Wednesday, March 03, 2010

The Goal Heard 'round the Block

Some CBCer this morning asked whether Sidney Crosby's goal that won Canada a hockey gold medal last Sunday at the Olympics was the most important goal ever scored. My first reaction was that even if it were, it was still pretty unimportant. Let's face it, in overtime in a game like that it is essentially all fluke at the end and the fluke fell Crosby's way. Even he points out he was not sharpshooting which is even more obvious from replays.
Screaming Canada fans started shouting the likes of "It's our game", and this is so wonderfully stupid a claim that it is embarrassing that the media let it pass. Except that the job of the media is to let it pass.
This is the second gold Canada has barely won in the last 8 years in a final with the US, and barely in both cases. In the course of the games this year, Canada barely beat Switzerland (!) and Slovakia (!) - might I point out the population differences? In Turin Switzerland, with no major population changes, beat Canada.
There was a long period of time when hockey was Canada's game. And then other countries started playing the game. And then Canada stopped winning Olympic gold medals with the amateur teams we sent to them, but for many years we kept saying, and by 'we' I mean our sports media, and the people who cared (I hate hockey - I never cared), "Well we don't get gold because we cannot send out best players".
And so we go to 1972 and, at least in Canada, another candidate for the goal heard around the world, the Henderson goal that allowed the best players in Canada to squeak a series win out over the USSR.

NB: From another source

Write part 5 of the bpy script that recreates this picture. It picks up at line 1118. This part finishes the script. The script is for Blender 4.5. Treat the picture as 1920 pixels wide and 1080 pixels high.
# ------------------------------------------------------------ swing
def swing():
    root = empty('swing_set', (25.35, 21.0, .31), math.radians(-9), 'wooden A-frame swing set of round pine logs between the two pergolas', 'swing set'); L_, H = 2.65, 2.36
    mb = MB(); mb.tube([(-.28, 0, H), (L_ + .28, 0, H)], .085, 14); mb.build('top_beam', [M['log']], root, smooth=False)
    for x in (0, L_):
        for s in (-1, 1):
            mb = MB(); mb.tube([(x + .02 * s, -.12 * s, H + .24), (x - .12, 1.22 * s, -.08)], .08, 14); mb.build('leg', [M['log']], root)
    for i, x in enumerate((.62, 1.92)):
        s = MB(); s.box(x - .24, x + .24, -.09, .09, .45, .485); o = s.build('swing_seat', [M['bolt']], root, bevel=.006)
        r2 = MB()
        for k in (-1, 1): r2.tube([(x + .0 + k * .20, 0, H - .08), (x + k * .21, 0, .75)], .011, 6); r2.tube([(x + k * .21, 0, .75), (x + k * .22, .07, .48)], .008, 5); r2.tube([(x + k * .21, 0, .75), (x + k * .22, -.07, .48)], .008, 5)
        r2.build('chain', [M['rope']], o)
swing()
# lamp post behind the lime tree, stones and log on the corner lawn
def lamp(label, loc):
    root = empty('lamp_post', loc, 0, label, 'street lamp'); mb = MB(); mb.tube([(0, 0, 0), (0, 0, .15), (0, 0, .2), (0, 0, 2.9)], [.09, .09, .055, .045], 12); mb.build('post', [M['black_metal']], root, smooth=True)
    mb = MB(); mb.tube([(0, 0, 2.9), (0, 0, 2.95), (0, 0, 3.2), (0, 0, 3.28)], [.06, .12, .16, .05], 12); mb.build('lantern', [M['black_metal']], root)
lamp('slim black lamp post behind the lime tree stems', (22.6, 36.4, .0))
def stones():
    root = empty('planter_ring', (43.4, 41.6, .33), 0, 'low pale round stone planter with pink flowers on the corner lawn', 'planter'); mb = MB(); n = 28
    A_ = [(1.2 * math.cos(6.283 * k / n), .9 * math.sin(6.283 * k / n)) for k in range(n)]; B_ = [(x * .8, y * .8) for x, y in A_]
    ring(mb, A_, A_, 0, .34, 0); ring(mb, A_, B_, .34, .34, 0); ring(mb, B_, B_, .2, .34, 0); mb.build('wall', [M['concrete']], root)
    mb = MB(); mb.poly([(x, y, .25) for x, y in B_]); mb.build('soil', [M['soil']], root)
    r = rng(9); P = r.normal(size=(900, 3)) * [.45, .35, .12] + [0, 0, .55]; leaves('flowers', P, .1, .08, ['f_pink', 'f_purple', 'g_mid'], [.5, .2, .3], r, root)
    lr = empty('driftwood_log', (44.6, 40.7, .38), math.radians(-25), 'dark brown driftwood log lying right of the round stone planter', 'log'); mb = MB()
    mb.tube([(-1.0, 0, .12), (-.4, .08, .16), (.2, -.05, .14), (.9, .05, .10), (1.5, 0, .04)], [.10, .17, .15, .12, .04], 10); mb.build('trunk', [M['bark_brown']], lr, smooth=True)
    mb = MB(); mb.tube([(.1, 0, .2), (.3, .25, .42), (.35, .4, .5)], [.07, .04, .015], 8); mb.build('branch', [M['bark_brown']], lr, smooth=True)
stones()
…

But what a pathetic accomplishment, as that series established that, no, even if you assembled the best Canadian players, and all the Canadian press said they would win 8-0, and by a million goals, they were at best essentially even with the best Soviet players - in fact the first two games of that series were an utter embarrassment. Worse, it took demonstrably dirty and unattractive play by the Canadians to win. And over following years, world chanpionships and tournaments featuring the best players from each country have allowed many to win the tournament. Even as countries shrink down to Slovakia.
Canada does not dominate, and Sidney Crosby's goal does nothing to suggest such a thing. Sports reporters who allow this notion to persist are sports reporters, not reporters.